The only way is Liverpool for the stars of TV’s newest ‘structured reality’ show…

Following hot on the heels of The Only Way is Essex and Made in Chelsea, a new ‘structured reality’ show debuts on E4 next week.

Desperate Scousewives (E4, Monday, Nov 28) follows the antics of a group of larger-than-life Liverpudlian ladies in their twenties and thirties – along with the club promoters, DJs and footballers they are dating, want to date, or in some cases would rather avoid.

We caught up with the show’s executive producer, Mal Young, formerly a producer on Brookside and head of continuing drama at the BBC, to find out more…

Tell us a bit about the show
“Our characters are traditionally Scouse – they have their heart on their sleeve, they are passionate and say it as it is. They have a new attitude, though, and are making their own new way in life so they are entrepreneurs in a way. Some of them are working in the clubs, some want to be models, some are writers, and it is this entrepreneurial spirit and passion for life that is at the heart of the show.”

How similar is it to TOWIE?
“Well, we are part of the same descriptive-reality area, but I hope the viewers will notice there is a much stronger sense of storyline and it feels more like a soap.
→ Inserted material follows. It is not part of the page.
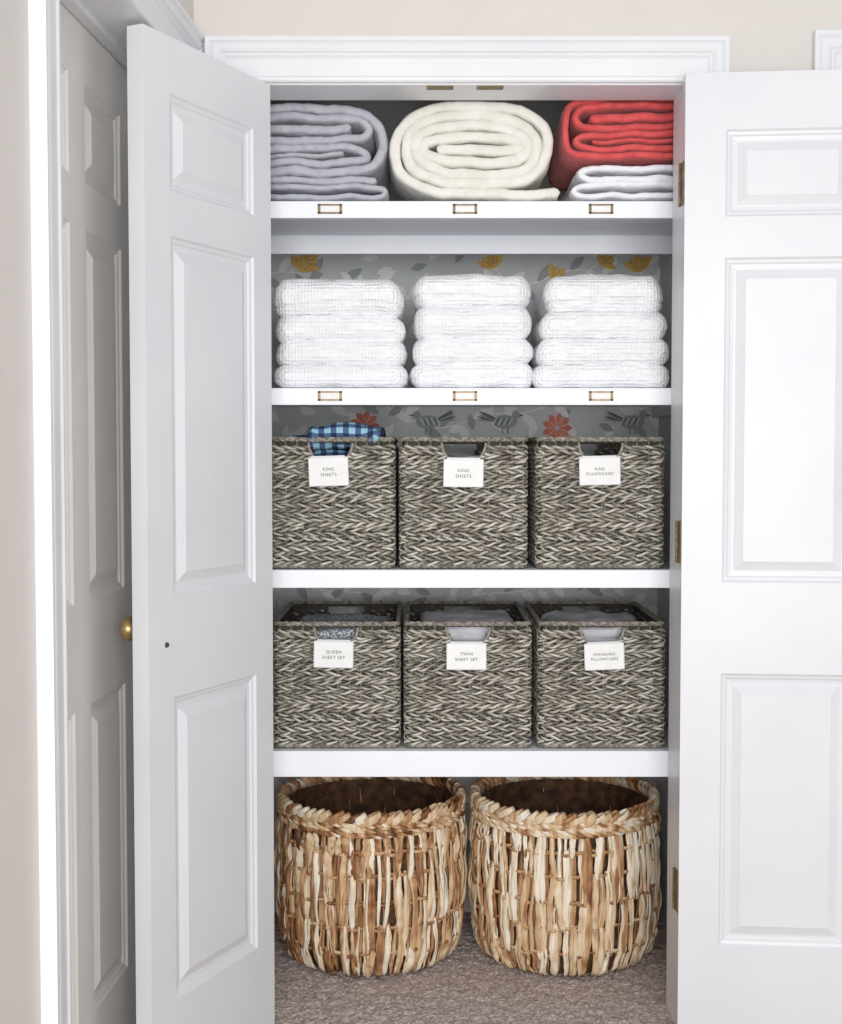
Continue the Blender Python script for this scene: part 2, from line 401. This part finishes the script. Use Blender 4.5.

It is closer to being the noisy grandchild of Brookside than it is to the TOWIEs and the Made in Chelseas of this world.”

How much of it is structured?
“We never write a line of dialogue and we never tell them what is going to happen in a scene. We just use a situation that is based on something going in their lives and ask them to react. Most of the scenarios have been inspired by what they are doing anyway.”

Do they forget about the cameras?
“Well, I was gobsmacked when we did a scene with two of our characters who’d had a relationship in the past and were still going through a lot of emotions that had not been resolved. We asked them to have a chat and just stood back and they completely forgot that the cameras were there. We all ended up in tears. If that scene had been in EastEnders, I would have been very, very happy.”

Are there any phrases we will all be saying after watching this?
“I think the ‘Scouse eyebrow’, which is a semi-permanent way of tattooing your eyebrows on, will be popular. We also have a gay couple in the show who are great and cut through with ad-libbed jibes which are better than anything I could write. They come out with catchphrases by the day.”

Why do you think structured reality shows are so popular?
“For the same reason that soaps have been in our hearts since 1960 with Corrie: because they reflect how we live. TV is going through this amazing time at the moment where you can mix up all the genres. Some people call it dreadful TV, but I think we can all lighten up and watch something interesting and fun. If we can say that this reflects an element of how we live now, then that is all right.”